Tevatron Closure Marks End of Era, Research Will Continue
The Fermilab National Accelerator Laboratory will still be crunching data from the collider for at least more two years, according to the United States Department of Energy (D.O.E.), even as Tevatron, the world's second largest particle accelerator, was closed on Friday.
Fermilab still has a few major projects to complete, including an inquiry into the composition of subatomic neutrinos by firing them underground to South Dakota and research on high intensity physics, dubbed Project X.
As of now, Fermilab employs about 1,900 people, including several hundred scientists. Some of these employees will be transferred to other initiatives at the lab, such as Project X, the MicroBooNe and the Illinois Accelerator Research Center.

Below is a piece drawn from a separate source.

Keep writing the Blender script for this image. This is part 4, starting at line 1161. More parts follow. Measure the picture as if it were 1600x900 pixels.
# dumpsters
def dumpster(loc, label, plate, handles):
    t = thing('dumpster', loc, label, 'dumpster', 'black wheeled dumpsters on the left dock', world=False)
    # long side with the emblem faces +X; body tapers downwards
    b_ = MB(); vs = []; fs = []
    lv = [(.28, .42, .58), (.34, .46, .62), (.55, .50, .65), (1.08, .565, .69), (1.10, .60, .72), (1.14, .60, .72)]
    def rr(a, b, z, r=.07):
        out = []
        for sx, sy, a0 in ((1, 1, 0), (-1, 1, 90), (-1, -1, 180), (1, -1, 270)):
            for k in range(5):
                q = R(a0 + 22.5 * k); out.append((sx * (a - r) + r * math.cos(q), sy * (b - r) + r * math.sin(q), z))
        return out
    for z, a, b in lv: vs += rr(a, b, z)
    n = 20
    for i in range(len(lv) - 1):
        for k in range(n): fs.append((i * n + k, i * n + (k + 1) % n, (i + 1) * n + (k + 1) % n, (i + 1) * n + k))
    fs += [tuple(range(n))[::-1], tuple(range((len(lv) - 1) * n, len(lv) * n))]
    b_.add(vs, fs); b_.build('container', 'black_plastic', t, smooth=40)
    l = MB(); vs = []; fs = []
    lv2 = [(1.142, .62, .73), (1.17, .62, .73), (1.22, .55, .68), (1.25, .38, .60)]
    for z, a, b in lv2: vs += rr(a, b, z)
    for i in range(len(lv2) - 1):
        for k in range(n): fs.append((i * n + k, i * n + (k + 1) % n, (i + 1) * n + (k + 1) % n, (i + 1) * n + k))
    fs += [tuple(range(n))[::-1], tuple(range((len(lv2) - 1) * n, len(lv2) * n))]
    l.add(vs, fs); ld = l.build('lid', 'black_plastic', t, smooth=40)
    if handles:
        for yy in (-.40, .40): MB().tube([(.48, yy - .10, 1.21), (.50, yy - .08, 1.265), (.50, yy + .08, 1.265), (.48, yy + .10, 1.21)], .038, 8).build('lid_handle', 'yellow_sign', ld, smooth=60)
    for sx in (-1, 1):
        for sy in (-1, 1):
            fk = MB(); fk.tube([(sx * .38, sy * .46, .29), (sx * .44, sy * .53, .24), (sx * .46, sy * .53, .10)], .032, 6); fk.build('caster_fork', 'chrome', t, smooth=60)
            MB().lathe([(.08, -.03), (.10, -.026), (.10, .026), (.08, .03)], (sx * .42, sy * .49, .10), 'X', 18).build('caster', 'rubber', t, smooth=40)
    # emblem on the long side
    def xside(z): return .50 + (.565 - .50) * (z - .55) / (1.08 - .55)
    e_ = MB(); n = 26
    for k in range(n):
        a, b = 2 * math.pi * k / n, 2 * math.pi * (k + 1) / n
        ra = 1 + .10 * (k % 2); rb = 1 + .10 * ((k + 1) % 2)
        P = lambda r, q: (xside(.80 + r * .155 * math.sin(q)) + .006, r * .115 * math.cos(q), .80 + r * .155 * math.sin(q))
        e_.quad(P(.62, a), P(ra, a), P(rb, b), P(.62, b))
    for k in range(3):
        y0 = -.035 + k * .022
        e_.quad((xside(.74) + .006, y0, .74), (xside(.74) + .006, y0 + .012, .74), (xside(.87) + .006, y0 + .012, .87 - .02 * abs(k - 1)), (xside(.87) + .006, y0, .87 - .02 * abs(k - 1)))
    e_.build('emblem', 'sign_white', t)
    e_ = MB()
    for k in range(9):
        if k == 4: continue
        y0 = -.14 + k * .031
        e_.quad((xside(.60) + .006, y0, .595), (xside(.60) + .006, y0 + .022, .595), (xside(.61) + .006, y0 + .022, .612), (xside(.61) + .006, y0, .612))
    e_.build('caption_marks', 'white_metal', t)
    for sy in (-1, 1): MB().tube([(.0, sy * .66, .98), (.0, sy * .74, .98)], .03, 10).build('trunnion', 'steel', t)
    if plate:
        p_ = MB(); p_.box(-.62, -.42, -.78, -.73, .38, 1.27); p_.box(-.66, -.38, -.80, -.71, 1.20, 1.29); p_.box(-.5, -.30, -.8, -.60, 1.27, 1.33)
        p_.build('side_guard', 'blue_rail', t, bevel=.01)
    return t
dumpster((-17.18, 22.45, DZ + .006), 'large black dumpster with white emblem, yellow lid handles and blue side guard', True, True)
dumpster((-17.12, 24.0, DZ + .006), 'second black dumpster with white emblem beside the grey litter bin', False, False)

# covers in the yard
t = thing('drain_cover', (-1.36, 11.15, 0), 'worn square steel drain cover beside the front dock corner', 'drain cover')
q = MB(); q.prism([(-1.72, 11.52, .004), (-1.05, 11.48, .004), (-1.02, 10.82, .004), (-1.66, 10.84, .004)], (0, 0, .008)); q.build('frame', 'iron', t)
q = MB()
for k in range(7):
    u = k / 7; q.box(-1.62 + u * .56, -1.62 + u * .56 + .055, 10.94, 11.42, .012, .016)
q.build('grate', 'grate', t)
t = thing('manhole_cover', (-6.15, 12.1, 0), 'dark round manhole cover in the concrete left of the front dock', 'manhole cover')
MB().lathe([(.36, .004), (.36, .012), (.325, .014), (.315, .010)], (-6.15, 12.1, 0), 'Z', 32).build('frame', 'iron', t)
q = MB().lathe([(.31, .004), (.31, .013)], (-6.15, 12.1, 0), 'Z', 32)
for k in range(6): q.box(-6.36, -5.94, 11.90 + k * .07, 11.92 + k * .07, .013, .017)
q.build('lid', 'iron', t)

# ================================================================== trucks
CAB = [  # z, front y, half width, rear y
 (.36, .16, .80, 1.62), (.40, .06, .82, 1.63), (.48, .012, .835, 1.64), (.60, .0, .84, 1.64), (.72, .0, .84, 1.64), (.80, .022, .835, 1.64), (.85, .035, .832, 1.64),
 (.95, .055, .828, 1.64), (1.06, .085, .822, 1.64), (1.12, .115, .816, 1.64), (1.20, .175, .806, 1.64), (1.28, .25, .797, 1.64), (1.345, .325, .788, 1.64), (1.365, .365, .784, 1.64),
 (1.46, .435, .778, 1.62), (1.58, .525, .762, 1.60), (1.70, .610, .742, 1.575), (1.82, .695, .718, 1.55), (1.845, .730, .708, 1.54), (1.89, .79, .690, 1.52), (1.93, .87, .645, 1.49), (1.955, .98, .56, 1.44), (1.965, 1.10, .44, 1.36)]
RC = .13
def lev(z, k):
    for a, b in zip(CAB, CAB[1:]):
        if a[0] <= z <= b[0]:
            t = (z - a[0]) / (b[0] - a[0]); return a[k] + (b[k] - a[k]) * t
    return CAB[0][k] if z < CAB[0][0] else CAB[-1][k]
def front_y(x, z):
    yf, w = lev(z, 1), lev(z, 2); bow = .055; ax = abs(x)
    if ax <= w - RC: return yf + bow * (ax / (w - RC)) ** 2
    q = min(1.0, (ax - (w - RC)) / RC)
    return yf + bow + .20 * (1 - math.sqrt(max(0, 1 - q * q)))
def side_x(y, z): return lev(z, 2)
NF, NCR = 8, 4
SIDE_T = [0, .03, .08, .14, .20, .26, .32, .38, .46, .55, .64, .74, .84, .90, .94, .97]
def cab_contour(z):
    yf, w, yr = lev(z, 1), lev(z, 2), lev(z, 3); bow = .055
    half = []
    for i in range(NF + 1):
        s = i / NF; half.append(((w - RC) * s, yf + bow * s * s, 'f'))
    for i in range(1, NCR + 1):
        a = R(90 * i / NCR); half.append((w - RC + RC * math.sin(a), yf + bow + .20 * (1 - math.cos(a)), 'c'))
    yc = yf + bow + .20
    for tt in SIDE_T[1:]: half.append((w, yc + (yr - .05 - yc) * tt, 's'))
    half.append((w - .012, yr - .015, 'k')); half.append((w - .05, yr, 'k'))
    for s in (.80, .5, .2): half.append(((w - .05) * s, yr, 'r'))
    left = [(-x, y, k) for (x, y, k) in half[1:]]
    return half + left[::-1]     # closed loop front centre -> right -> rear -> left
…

Tevatron had been the world's largest particle accelerator until 2009, falling behind only to the Switzerland-based Large Hadron Collider of the European Center for Nuclear Research (CERN). During its time as the largest accelerator, significant amounts of data were collected from its experiments.
For the moment, the construction of a new big particle project in the U.S. seems impossible considering the crisis of funds, forcing physicists from Fermilab and those from all over the country to request the D.O.E. to fund the existing intensity frontier, which explores fundamental particles and forces of nature using intense particle beams and highly sensitive detectors, as described by the Fermilab.
In 1995, Tevatron discovered the Top Quark, a particle which is one of the fundamental constituents of matter, leading CERN's Director-General, Rolf Heur, to say, Tevatron has made phenomenal contributions to particle physics.
In other new, scientists are also installing a device, called the Dark Energy Camera, in Chile. The device is believed to undertake the largest galaxy survey of all time.